*Problem statement*.
Copy out exactly the lines from the start of the data to the line containing "PITCH = 4.876". Include both.

----- Data provided -----

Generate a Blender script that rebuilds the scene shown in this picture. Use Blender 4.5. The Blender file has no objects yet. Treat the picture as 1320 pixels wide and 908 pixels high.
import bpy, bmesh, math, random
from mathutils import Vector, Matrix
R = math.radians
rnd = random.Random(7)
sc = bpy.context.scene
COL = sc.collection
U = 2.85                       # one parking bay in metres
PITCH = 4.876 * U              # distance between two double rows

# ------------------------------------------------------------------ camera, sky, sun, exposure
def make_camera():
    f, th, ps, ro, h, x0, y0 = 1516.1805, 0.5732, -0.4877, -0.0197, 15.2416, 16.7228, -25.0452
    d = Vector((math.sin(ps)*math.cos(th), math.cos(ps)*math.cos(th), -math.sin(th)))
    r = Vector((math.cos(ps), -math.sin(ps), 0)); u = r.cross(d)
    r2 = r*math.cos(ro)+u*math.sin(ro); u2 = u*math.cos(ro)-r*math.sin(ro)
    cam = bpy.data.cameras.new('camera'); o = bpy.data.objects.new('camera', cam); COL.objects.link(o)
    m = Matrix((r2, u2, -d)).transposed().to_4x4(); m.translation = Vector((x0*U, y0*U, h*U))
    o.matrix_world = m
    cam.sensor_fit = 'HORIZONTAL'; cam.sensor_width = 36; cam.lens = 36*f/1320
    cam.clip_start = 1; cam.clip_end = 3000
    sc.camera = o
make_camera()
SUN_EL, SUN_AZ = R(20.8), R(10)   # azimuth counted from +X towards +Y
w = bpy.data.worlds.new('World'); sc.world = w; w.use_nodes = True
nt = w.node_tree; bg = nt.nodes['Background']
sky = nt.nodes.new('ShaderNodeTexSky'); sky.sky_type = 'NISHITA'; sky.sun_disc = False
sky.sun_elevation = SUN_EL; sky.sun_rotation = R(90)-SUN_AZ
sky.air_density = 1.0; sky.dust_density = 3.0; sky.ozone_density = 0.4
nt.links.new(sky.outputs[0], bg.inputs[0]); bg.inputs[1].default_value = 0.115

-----

*Task output*.
Generate a Blender script that rebuilds the scene shown in this picture. Use Blender 4.5. The Blender file has no objects yet. Treat the picture as 1320 pixels wide and 908 pixels high.
import bpy, bmesh, math, random
from mathutils import Vector, Matrix
R = math.radians
rnd = random.Random(7)
sc = bpy.context.scene
COL = sc.collection
U = 2.85                       # one parking bay in metres
PITCH = 4.876 * U              # distance between two double rows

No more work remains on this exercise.